> [YOUR GOAL]: Would you write out the listing verbatim and skip every picture in it?

____ PROVIDED MATERIAL

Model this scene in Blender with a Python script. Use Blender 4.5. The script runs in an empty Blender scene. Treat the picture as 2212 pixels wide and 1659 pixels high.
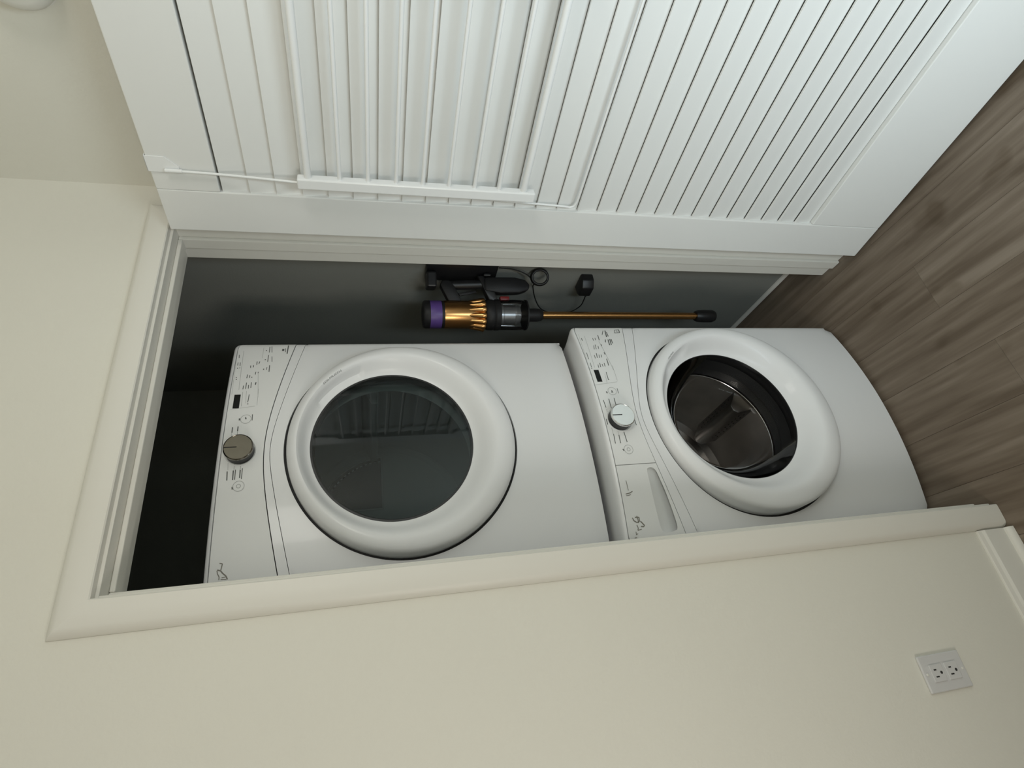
import bpy, bmesh, math, random
from mathutils import Vector, Matrix

random.seed(7)
scn = bpy.context.scene
COL = scn.collection
PI = math.pi

# ------------------------------------------------------------------ camera, exposure, light
cam_d = bpy.data.cameras.new('camera')
cam = bpy.data.objects.new('camera', cam_d)
COL.objects.link(cam)
scn.camera = cam
cam.matrix_world = Matrix(((-0.136081,0.868136,-0.477306,-0.199565),(-0.201593,-0.495973,-0.844613,-1.115530),(-0.969970,-0.018714,0.242503,1.590062),(0,0,0,1)))
cam_d.lens = 19.15049
cam_d.shift_x = 0.008915
cam_d.shift_y = -0.013949
cam_d.sensor_fit = 'HORIZONTAL'
cam_d.sensor_width = 36.0
cam_d.clip_start = 0.02

scn.view_settings.view_transform = 'Standard'
scn.view_settings.look = 'None'
scn.view_settings.gamma = 1.0
scn.view_settings.use_curve_mapping = False
scn.view_settings.exposure = 0.0

world = bpy.data.worlds.new('world')
scn.world = world
world.use_nodes = True
world.node_tree.nodes['Background'].inputs[0].default_value = (0.72, 0.82, 1.0, 1)
world.node_tree.nodes['Background'].inputs[1].default_value = 0.05


def area(name, loc, target, sx, sy, power, color):
    d = bpy.data.lights.new(name, 'AREA')
    d.shape = 'RECTANGLE'; d.size = sx; d.size_y = sy
    d.energy = power; d.color = color
    o = bpy.data.objects.new(name, d); COL.objects.link(o)
    o.location = loc
    o.rotation_euler = (Vector(target) - Vector(loc)).to_track_quat('-Z', 'Y').to_euler()
    return o


# added unseen lights: a cool one beside the camera, two warmer ones
area('added_daylight', (-0.38, -1.50, 0.65), (0.60, -1.80, 0.60), 0.7, 1.0, 30, (0.77, 0.91, 1.0))  # cool fill added to brighten the outer end of the door
area('added_front_light', (0.45, -2.1, 2.0), (0.1, 0.0, 1.9), 0.45, 0.45, 9.4, (1.0, 0.97, 0.91))  # frontal fill added for wall and machines, no fixture behind it
area('added_warm_light', (-1.40, -1.00, 1.3), (-0.2, 0.0, 1.2), 0.5, 0.5, 8.3, (1.0, 0.94, 0.85))  # warm fill added for the wall left of the opening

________

> [RESULT FOR THIS EXERCISE]:
Model this scene in Blender with a Python script. Use Blender 4.5. The script runs in an empty Blender scene. Treat the picture as 2212 pixels wide and 1659 pixels high.
import bpy, bmesh, math, random
from mathutils import Vector, Matrix

random.seed(7)
scn = bpy.context.scene
COL = scn.collection
PI = math.pi

# ------------------------------------------------------------------ camera, exposure, light
cam_d = bpy.data.cameras.new('camera')
cam = bpy.data.objects.new('camera', cam_d)
COL.objects.link(cam)
scn.camera = cam
cam.matrix_world = Matrix(((-0.136081,0.868136,-0.477306,-0.199565),(-0.201593,-0.495973,-0.844613,-1.115530),(-0.969970,-0.018714,0.242503,1.590062),(0,0,0,1)))
cam_d.lens = 19.15049
cam_d.shift_x = 0.008915
cam_d.shift_y = -0.013949
cam_d.sensor_fit = 'HORIZONTAL'
cam_d.sensor_width = 36.0
cam_d.clip_start = 0.02

scn.view_settings.view_transform = 'Standard'
scn.view_settings.look = 'None'
scn.view_settings.gamma = 1.0
scn.view_settings.use_curve_mapping = False
scn.view_settings.exposure = 0.0

world = bpy.data.worlds.new('world')
scn.world = world
world.use_nodes = True
world.node_tree.nodes['Background'].inputs[0].default_value = (0.72, 0.82, 1.0, 1)
world.node_tree.nodes['Background'].inputs[1].default_value = 0.05


def area(name, loc, target, sx, sy, power, color):
    d = bpy.data.lights.new(name, 'AREA')
    d.shape = 'RECTANGLE'; d.size = sx; d.size_y = sy
    d.energy = power; d.color = color
    o = bpy.data.objects.new(name, d); COL.objects.link(o)
    o.location = loc
    o.rotation_euler = (Vector(target) - Vector(loc)).to_track_quat('-Z', 'Y').to_euler()
    return o


# added unseen lights: a cool one beside the camera, two warmer ones
area('added_daylight', (-0.38, -1.50, 0.65), (0.60, -1.80, 0.60), 0.7, 1.0, 30, (0.77, 0.91, 1.0))  # cool fill added to brighten the outer end of the door
area('added_front_light', (0.45, -2.1, 2.0), (0.1, 0.0, 1.9), 0.45, 0.45, 9.4, (1.0, 0.97, 0.91))  # frontal fill added for wall and machines, no fixture behind it
area('added_warm_light', (-1.40, -1.00, 1.3), (-0.2, 0.0, 1.2), 0.5, 0.5, 8.3, (1.0, 0.94, 0.85))  # warm fill added for the wall left of the opening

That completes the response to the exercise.